Pierluigi Marzorati, pilastro della pallacanestro italiana e bandiera della Pallacanestro Cantù negli anni 70 e 80, è stato intervistato da Stefano Boldrini su Il Messaggero ed Edoardo Ceriani su La Provincia in occasione del suo 70esimo compleanno: “Direi un bel traguardo. Con la consapevolezza, da giocatore, di aver vissuto momenti, con il club e la Nazionale, che mi hanno portato sempre in dote compagni di squadra bravi e importanti. È stata una fortuna”.

Da dove nacque in lui la passione per la pallacanestro: “Ero un frequentatore di oratori. Lo sport mi piaceva: corsa campestre, calcio, pallacanestro. A 12 anni feci un provino e mi presero, a quel punto virai sul basket”.

Marzorati si è poi anche laureato in ingegneria civile: “Vero. Ritengo strategica, oltrechè vincente, la scelta di aver attivato gioco e studi all’università. Una situazione che mi è servita a mitigare il momento dell’abbandono dell’attività di giocatore prima e dirigente poi, trovando grandi soddisfazioni anche nel lavoro”.

Adesso è anche il capo della LIBA (acronimo di Legends International Basketball Association): “L’intento era quello, una svolta smesso di giocare, di mettere in piedi qualcosa di importante per i giovani e per i valori che lo sport a noi ha insegnato. Punto focale, ovviamente, è che siano i club che continuino a investire, così come sta accadendo. Ma certi concetti di sacrificio e lavoro può trasmetterli con serenità e tranquillità pure chi ha deciso di fare del volontariato come noi”. E l’associazione si è già mossa a dovere: “Le ultime due iniziative, ad esempio, la consegna a Milano di due panchine dedicata a Sandro Gamba e Bogdan Tanjevic, i due coach campioni d’Europa con la Nazionale, e la prossima che faremo a Brescia, nell’ambito della Supercoppa italiana, in memoria di Marco Solfrini e Riccardo Sales. Tutti nostri punti di riferimento, non possiamo dimenticare la storia”.
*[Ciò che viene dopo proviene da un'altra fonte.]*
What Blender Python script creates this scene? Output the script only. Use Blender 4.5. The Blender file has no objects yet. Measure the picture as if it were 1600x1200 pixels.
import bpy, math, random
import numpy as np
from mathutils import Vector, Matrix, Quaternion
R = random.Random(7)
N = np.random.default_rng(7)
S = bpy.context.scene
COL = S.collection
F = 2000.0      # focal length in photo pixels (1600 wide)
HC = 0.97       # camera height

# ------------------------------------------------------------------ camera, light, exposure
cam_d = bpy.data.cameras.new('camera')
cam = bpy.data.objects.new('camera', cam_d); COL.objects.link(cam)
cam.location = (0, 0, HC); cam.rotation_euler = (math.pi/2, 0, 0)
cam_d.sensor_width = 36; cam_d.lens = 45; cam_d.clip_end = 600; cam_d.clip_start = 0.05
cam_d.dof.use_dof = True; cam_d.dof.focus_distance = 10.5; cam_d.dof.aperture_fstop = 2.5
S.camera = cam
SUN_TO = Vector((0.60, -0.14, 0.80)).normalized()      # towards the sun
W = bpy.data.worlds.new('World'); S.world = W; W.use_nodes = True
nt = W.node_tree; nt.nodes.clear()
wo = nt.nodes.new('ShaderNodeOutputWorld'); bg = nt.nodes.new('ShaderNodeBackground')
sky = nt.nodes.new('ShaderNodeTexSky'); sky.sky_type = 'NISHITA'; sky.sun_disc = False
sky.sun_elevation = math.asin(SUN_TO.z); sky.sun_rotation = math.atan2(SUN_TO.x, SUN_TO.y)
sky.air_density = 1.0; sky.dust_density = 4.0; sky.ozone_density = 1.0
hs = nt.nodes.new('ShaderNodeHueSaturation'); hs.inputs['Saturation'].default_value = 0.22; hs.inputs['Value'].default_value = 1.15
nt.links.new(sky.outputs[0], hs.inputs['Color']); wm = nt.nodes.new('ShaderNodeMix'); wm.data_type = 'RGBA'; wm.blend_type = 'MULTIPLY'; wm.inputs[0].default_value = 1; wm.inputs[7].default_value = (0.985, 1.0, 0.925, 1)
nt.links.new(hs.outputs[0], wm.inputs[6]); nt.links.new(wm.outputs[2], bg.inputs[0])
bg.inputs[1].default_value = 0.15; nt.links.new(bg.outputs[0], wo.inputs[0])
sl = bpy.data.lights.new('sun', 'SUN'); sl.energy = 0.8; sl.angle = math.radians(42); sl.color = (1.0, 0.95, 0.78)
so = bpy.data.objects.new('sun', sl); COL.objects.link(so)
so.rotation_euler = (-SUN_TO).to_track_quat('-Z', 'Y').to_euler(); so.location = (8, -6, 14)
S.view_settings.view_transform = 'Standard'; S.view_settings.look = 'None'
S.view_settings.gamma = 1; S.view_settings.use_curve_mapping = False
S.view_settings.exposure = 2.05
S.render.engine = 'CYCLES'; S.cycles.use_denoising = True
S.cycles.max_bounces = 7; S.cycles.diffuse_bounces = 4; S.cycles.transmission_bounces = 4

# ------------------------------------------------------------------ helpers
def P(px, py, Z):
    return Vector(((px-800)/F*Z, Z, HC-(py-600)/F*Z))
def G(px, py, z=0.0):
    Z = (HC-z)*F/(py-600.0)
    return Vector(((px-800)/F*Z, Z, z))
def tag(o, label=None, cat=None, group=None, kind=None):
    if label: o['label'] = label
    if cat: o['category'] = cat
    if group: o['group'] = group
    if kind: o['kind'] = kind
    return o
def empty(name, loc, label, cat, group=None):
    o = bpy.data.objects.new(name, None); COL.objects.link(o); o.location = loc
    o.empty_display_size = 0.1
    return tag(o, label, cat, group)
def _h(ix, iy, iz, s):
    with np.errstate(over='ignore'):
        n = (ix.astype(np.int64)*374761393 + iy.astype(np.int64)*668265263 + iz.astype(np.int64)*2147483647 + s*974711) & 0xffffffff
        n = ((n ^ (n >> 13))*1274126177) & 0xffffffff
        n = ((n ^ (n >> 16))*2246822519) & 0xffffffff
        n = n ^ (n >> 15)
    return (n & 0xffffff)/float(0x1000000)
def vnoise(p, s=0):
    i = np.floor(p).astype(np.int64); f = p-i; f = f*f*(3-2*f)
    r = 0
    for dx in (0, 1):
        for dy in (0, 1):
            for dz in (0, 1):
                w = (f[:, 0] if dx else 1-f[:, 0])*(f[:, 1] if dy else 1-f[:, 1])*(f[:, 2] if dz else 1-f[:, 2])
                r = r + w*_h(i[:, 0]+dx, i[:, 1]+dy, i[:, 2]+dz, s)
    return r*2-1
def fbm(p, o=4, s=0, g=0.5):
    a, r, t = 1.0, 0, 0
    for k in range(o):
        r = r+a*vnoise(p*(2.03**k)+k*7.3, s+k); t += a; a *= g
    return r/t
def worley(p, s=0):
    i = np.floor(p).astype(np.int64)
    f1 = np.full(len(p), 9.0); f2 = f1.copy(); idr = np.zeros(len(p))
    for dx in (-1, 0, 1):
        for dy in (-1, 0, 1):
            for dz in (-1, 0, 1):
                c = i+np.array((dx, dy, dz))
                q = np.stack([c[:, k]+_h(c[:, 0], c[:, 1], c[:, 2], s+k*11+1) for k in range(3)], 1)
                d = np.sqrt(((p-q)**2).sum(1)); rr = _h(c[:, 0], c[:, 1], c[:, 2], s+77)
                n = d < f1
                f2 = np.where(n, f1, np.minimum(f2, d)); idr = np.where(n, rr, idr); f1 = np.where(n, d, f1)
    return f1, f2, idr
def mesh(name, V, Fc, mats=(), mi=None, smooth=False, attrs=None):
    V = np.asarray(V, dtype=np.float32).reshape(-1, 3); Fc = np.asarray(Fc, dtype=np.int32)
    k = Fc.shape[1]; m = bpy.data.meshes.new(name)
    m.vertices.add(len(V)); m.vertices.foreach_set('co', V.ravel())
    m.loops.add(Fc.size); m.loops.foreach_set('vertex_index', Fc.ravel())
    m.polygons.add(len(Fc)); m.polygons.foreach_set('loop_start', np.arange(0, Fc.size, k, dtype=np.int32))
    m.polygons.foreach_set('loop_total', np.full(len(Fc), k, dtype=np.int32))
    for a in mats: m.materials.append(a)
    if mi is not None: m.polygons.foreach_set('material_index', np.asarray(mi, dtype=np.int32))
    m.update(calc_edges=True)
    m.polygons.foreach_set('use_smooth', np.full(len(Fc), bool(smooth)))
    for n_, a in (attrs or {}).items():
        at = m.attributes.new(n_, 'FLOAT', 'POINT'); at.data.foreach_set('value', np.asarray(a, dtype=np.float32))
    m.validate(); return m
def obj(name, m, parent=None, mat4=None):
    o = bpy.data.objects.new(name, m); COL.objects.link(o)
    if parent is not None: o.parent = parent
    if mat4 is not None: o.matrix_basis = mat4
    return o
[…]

A proposito di leggende di questo sport, anche Marzorati fa parte di questa elite (277 presenze e 2.222 punti in Nazionale e ben 8.659 punti in 693 con la Pallacanestro Cantù dal 1970 al 1991): “Non vorrei passare per falso modesto, ma c’ero anch’io in mezzo a tanti altri quando si è vinto con la Nazionale e con Cantù. Ho approfittato di quel mix di professionalità, competenza e fortuna che sta alla base di un successo”.

Nella sua carriera ha sempre utilizzato il numero 14: “Non ho scopiazzato Cruijff, che pure da appassionato di calcio ho ammirato. È stato un omaggio a Carlos D’Aquila, componente di quella straordinaria squadra che nel 1968 conquistò il primo scudetto di Cantù. Carlos ci ha lasciati nel 2017”.

Il playmaker classe 1952 è stato una bandiera come poche altre ce ne sono oggi: “Una scelta di vita, soprattutto. Ricordo che quando andai a giocare le amichevoli in America prima delle Olimpiadi del 1972 furono diverse le Università degli States che mi cercarono. Ma mia madre mi disse: “Non se ne parla nemmeno, prima finisci il Politecnico e poi puoi scegliere quello che fai”. Ovvio che a 26 anni le cose presero un’altra piega. E poi fortunatamente a Cantù arrivò un certo signor Valerio Bianchini, che cambiò i destini sportivi miei e della società. E poi mi sposai, mettendo su casa. Giocavo e pensavo al dopo carriera lavorando. Cambiarono gli interessi e le prospettive”.

Infine il successo a cui è più affezionato: “Alla prima Coppa dei Campioni con Cantù a Colonia contro il Maccabi e alla medaglia d’oro agli Europei di Nantes dell’83”. E la più grande delusione? “Tante, forse anche di più delle vittorie. Ogni eliminazione dalla corsa scudetto, ad esempio. O la sconfitta in Nazionale contro la Jugoslavia alle Olimpiadi di Montreal 76. Vincevamo di 15/20 punti e non ce l’abbiamo fatta, non riuscendo a raggiungere la semifinale, che con certezza quasi assoluta avrebbe portato una medaglia”.